Because of the way this scene was structured, my six year old brain thought the kid was actually his son and his cry of "No!" was out of personal grief. (I must have ignored his line about how he and his wife were unable to have children later in the movie.) I built an entire emotional subtext around the scene which wasn't actually there. Bail must have heard about the Jedi being killed in Order 66, and managed to contact his son, who was still alive. They arranged to meet so he could get him to safety, but when he arrived the troopers were already there. His hesitation after they told him he wasn't allowed to be there was because he was holding out hope that his son hadn't been killed. When the cocky, overconfident padawan tried to cut his way out in a showy battle, only to be gunned down, the stunned and bereaved father narrowly managed to escape. His adoption of Leia would be an attempt to fill the hole left by his failure to save his son.

But then I saw the movie several more times (I used to watch it obsessively) and realized that wasn't the case at all. He was just reacting to the horror of some random Jedi kid getting murdered.

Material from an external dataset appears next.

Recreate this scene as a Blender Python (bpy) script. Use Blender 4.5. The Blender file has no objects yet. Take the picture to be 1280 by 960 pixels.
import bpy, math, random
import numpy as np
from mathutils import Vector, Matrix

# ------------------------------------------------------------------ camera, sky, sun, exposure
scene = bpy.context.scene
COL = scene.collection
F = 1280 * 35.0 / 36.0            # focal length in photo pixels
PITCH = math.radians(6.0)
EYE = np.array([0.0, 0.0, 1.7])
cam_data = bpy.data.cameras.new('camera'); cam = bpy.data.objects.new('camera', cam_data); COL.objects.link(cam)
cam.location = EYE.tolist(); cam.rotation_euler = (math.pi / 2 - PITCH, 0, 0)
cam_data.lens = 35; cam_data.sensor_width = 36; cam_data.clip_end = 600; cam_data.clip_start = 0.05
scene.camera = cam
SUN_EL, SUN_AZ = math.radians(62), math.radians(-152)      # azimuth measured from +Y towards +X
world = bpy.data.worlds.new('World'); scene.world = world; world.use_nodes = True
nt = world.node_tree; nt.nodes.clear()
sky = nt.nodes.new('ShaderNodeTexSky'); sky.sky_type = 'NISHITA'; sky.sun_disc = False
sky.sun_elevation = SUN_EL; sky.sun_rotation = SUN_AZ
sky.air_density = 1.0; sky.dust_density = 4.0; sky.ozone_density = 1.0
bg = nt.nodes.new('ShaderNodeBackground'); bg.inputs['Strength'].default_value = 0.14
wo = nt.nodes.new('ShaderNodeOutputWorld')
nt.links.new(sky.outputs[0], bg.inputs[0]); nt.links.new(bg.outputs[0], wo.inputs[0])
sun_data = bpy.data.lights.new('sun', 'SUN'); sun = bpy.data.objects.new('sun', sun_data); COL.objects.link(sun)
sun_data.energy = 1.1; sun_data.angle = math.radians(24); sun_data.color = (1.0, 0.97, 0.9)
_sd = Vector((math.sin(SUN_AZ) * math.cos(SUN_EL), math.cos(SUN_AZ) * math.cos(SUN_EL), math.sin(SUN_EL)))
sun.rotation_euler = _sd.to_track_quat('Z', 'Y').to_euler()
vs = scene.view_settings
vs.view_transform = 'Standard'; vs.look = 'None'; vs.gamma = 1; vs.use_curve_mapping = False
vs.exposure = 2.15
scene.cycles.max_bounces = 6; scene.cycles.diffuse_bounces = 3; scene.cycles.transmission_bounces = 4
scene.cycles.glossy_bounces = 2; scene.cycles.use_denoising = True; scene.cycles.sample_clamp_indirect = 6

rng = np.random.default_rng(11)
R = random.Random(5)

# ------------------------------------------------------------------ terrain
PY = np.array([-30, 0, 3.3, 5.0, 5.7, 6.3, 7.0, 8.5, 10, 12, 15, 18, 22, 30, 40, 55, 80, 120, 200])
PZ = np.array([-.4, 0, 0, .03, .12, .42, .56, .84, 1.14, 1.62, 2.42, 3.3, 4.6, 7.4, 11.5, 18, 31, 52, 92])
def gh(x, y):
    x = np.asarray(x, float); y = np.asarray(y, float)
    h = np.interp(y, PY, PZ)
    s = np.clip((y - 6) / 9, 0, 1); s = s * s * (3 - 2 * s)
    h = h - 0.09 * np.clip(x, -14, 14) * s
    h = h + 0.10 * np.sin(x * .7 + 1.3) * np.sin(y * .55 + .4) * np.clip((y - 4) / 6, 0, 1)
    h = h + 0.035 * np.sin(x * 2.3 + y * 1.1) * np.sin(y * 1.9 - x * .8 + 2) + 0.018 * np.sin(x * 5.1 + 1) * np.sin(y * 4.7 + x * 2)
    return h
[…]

I did this kind of stuff with the entire movie, projecting my own ideas and head canon onto the film despite not even knowing what that meant. I turned the soap opera schlock into high drama just by giving the characters a reason for being there. It ceased to be "a series of colorful, crisp images that play in a sequence" and became my own mythology.

...Is that why I'm here on Chaos now?...
 

Val Drutin

Guest
V
Nah, I think it’s just because you’re stupid and didn’t pay attention to the dialogue. Not that it’s that interesting... not even Sir Laurence Olivier could make it sound good.